MATERIAL PROVIDED>

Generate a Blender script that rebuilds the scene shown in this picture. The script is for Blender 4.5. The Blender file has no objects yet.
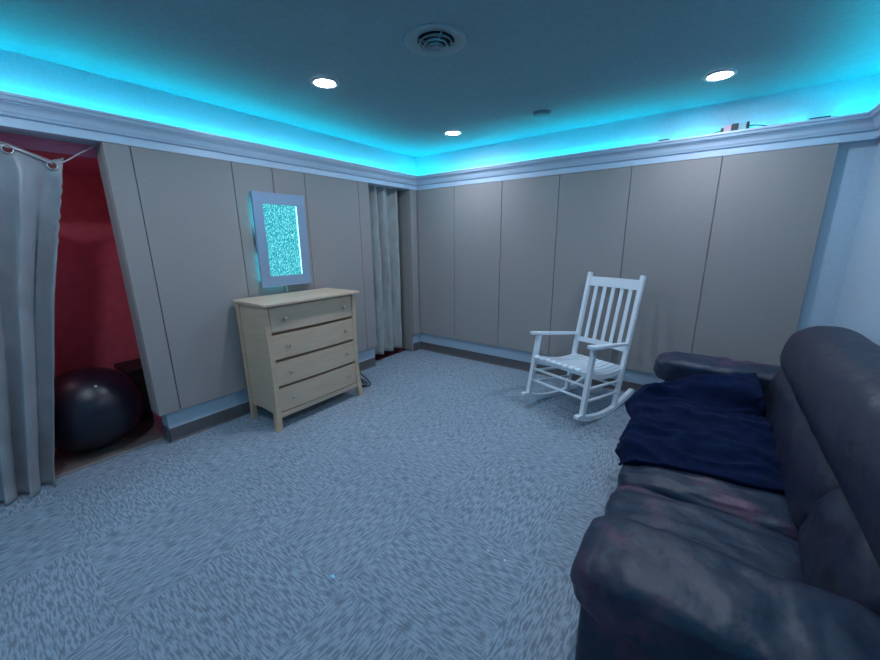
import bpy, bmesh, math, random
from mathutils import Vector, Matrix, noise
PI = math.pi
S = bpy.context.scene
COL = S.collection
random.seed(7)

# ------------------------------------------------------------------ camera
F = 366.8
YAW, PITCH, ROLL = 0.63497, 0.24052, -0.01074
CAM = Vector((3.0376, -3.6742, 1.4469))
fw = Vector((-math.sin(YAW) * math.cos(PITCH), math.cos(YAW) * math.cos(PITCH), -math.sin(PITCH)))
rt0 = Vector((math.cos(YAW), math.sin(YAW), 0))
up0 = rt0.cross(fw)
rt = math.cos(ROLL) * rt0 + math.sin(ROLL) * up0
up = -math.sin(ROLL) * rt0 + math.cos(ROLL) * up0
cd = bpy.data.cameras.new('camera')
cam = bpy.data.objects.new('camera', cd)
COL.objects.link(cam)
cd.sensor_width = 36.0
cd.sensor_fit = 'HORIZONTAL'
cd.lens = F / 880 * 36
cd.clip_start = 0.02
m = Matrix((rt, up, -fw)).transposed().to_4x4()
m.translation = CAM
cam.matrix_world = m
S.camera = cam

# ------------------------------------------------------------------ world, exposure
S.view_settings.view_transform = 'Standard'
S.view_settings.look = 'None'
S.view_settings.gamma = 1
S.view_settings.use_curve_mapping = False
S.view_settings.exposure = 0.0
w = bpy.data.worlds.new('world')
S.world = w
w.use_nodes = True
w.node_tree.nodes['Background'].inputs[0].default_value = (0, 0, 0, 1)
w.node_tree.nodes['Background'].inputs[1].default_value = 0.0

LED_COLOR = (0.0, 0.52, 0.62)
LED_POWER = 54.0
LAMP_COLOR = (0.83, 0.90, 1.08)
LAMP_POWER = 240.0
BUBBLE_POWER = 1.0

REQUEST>
Restate the entire listing word for word, excluding pictures.

IN RESPONSE>
Generate a Blender script that rebuilds the scene shown in this picture. The script is for Blender 4.5. The Blender file has no objects yet.
import bpy, bmesh, math, random
from mathutils import Vector, Matrix, noise
PI = math.pi
S = bpy.context.scene
COL = S.collection
random.seed(7)

# ------------------------------------------------------------------ camera
F = 366.8
YAW, PITCH, ROLL = 0.63497, 0.24052, -0.01074
CAM = Vector((3.0376, -3.6742, 1.4469))
fw = Vector((-math.sin(YAW) * math.cos(PITCH), math.cos(YAW) * math.cos(PITCH), -math.sin(PITCH)))
rt0 = Vector((math.cos(YAW), math.sin(YAW), 0))
up0 = rt0.cross(fw)
rt = math.cos(ROLL) * rt0 + math.sin(ROLL) * up0
up = -math.sin(ROLL) * rt0 + math.cos(ROLL) * up0
cd = bpy.data.cameras.new('camera')
cam = bpy.data.objects.new('camera', cd)
COL.objects.link(cam)
cd.sensor_width = 36.0
cd.sensor_fit = 'HORIZONTAL'
cd.lens = F / 880 * 36
cd.clip_start = 0.02
m = Matrix((rt, up, -fw)).transposed().to_4x4()
m.translation = CAM
cam.matrix_world = m
S.camera = cam

# ------------------------------------------------------------------ world, exposure
S.view_settings.view_transform = 'Standard'
S.view_settings.look = 'None'
S.view_settings.gamma = 1
S.view_settings.use_curve_mapping = False
S.view_settings.exposure = 0.0
w = bpy.data.worlds.new('world')
S.world = w
w.use_nodes = True
w.node_tree.nodes['Background'].inputs[0].default_value = (0, 0, 0, 1)
w.node_tree.nodes['Background'].inputs[1].default_value = 0.0

LED_COLOR = (0.0, 0.52, 0.62)
LED_POWER = 54.0
LAMP_COLOR = (0.83, 0.90, 1.08)
LAMP_POWER = 240.0
BUBBLE_POWER = 1.0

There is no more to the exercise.